My Grandmother’s Lighter Case

The one heirloom I treasure, a talisman, you would never have given me. I found it in a jewelry box in your dresser while we were cleaning out your apartment. A metal lighter case with two bits of turquoise, the only scrap of Santa Fe style I found in your home. It’s an anachronism, a piece of a city where you dwelt but never lived.

Everything else was old country, old country. Books in Hebrew, English, Spanish, Ladino and French; old photographs; your mother’s fur coat. There are heirlooms you would have approved of: the Sephardic cookbook you gave me, your wedding ring, now on my mother’s hand.
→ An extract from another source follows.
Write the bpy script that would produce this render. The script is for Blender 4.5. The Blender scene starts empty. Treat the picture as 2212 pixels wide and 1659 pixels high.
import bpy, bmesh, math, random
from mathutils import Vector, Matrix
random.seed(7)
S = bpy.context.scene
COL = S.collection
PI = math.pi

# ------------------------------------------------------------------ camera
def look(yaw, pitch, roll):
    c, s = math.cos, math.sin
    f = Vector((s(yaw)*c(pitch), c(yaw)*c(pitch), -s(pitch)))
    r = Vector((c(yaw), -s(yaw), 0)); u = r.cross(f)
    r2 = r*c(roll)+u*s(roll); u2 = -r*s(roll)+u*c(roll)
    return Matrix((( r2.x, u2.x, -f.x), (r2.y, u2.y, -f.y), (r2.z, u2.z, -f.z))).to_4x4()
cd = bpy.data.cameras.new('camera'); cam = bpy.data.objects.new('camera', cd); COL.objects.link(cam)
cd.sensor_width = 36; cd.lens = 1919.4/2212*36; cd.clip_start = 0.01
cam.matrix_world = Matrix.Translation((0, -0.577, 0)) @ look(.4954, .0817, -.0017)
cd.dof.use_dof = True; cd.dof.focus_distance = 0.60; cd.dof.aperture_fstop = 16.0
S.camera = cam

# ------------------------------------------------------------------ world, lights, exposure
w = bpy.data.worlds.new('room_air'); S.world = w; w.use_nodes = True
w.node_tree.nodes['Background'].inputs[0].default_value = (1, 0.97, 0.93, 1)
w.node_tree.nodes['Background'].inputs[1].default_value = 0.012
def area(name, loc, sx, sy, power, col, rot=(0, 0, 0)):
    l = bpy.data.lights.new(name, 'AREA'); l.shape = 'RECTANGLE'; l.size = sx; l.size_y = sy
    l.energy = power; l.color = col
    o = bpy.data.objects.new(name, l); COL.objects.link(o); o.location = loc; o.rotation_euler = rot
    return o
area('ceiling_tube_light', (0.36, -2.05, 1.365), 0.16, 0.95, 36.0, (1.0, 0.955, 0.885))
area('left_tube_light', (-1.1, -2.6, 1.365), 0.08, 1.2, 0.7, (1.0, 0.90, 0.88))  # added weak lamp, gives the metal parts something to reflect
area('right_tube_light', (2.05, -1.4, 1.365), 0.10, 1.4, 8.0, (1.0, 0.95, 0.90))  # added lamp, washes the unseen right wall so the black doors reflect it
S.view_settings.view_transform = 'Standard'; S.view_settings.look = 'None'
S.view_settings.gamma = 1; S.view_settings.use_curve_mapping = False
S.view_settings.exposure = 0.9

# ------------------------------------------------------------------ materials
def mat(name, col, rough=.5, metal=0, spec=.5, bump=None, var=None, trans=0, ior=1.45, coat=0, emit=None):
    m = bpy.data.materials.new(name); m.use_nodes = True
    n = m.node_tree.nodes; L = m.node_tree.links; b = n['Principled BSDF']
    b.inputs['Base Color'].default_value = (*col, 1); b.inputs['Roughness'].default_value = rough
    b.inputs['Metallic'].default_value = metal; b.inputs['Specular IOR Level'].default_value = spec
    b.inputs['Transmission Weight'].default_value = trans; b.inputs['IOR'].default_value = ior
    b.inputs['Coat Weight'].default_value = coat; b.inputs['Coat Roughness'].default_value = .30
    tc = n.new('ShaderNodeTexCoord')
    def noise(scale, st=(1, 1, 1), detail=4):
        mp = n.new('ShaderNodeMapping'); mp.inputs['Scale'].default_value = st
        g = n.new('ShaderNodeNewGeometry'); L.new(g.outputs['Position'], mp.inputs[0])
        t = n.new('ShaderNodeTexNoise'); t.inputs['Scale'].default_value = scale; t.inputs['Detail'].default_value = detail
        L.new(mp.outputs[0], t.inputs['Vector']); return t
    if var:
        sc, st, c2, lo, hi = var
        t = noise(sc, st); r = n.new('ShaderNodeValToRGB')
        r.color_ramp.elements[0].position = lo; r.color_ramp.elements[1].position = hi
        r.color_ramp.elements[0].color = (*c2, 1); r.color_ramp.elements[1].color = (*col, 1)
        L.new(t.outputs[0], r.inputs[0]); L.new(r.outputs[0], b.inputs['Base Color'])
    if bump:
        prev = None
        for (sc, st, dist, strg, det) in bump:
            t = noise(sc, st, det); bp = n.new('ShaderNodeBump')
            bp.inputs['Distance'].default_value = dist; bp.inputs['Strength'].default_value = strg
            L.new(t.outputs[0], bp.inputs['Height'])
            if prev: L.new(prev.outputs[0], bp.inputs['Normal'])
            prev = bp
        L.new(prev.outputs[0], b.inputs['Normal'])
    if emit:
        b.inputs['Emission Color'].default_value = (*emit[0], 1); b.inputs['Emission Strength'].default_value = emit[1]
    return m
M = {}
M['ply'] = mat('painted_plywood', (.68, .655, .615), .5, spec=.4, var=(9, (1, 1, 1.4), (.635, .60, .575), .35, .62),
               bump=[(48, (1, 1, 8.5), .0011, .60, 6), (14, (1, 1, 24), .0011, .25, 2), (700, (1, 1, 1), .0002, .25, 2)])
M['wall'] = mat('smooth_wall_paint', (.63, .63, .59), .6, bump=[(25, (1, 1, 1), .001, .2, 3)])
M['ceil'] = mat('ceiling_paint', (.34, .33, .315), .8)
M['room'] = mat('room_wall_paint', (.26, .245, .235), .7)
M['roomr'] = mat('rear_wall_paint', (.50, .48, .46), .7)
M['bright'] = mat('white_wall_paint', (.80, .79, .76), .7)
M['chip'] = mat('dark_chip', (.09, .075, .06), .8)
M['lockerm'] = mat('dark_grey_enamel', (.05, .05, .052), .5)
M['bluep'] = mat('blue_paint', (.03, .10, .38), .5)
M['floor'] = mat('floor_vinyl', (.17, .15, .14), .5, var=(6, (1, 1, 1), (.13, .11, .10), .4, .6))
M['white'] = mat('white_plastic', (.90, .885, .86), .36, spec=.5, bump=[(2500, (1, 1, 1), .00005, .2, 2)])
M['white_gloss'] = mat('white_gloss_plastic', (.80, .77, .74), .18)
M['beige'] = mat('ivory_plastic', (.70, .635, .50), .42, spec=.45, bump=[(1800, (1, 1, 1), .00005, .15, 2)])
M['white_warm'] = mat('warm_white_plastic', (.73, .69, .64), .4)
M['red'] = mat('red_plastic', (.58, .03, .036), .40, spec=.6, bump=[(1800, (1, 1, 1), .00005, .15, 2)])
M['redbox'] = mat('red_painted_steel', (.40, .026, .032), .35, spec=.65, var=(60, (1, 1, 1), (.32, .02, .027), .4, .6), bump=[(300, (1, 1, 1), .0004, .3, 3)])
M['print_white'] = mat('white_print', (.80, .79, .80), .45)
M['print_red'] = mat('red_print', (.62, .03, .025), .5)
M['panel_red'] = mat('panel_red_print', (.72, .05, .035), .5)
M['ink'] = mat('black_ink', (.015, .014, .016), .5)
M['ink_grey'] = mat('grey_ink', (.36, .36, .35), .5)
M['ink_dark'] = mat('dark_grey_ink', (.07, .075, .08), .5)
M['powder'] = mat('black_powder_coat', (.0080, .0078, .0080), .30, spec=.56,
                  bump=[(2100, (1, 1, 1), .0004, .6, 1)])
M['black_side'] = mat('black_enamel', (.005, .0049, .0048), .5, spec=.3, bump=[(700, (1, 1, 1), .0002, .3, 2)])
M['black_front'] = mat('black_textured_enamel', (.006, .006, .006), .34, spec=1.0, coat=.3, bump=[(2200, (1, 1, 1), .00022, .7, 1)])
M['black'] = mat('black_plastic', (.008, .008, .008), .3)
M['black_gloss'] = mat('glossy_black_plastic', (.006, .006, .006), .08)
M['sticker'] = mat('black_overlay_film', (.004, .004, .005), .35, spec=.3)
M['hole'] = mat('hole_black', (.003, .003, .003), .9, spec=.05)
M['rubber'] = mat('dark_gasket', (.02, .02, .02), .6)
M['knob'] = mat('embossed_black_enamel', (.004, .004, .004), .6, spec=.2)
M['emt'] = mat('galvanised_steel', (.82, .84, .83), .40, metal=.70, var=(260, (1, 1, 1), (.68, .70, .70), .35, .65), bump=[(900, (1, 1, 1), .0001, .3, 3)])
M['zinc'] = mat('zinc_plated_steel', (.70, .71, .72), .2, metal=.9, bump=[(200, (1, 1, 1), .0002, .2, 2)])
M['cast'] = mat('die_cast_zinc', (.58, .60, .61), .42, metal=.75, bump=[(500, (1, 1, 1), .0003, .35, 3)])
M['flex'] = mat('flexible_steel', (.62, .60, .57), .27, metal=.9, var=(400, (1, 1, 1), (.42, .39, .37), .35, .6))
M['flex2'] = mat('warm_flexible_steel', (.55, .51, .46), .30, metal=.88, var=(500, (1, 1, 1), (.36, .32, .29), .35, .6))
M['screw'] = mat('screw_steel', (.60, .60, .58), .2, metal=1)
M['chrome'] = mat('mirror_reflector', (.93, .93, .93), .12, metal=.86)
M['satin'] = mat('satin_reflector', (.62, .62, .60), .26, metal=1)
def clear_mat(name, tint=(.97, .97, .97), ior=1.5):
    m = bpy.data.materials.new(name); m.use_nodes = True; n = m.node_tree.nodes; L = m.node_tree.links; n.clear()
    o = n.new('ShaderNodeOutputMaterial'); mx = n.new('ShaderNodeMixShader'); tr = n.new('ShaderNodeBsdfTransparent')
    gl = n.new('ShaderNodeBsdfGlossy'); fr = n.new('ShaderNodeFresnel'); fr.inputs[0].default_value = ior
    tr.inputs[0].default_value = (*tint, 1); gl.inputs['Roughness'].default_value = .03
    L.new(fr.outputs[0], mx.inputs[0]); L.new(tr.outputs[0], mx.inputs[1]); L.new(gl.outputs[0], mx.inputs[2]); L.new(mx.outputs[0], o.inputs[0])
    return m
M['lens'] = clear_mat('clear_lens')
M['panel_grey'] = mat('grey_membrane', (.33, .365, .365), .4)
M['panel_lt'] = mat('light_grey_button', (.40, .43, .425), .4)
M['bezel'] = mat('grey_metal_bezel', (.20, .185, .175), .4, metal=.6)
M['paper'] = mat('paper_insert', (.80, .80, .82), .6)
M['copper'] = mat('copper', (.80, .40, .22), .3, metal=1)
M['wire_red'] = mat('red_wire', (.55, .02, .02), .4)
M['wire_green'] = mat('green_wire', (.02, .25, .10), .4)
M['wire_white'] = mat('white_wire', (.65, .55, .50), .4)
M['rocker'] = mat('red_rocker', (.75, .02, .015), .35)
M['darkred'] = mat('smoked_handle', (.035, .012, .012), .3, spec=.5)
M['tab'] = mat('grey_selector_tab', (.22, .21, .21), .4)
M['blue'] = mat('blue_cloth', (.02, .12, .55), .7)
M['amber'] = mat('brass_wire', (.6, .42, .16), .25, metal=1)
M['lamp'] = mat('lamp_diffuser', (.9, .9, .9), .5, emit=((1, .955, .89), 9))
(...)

I don’t know if you even used the lighter case. I imagine you buying it on a whim one day on the plaza, smoking a single cigarette with a sense of satisfaction, and putting it away, forgetting about it. Now I cling to it with a little desperation, like I hear your voice in click-whoosh of a conjured flame.

I don’t see your eyes in shine of that thin metal. I see you in the ruffling feathers of a sparrow settling into her perch, in the frost crystals that crackle across my window. If you reincarnate, I hope you come back as a butterfly.

I heard that four generations of monarchs live and die in their forest sanctuary in Mexico before they turn north to make their great journey once again. Is any heaven superior? I wish you the beauty of that brief existence, a reprieve from all migrations, home, home, home.

I guess the lighter case gives me the suggestion that you did, once in awhile, open your eyes and behold the strange land where you spent your last years, the country where I grew up. I’m playing connect the dots; you can get here from there, however imperfectly. A sprout’s first tentative tendril, your wavering writing after the stroke, a fragile bridge from your world to mine.

Love could only seldom connect us. Vice, at least, is reliable.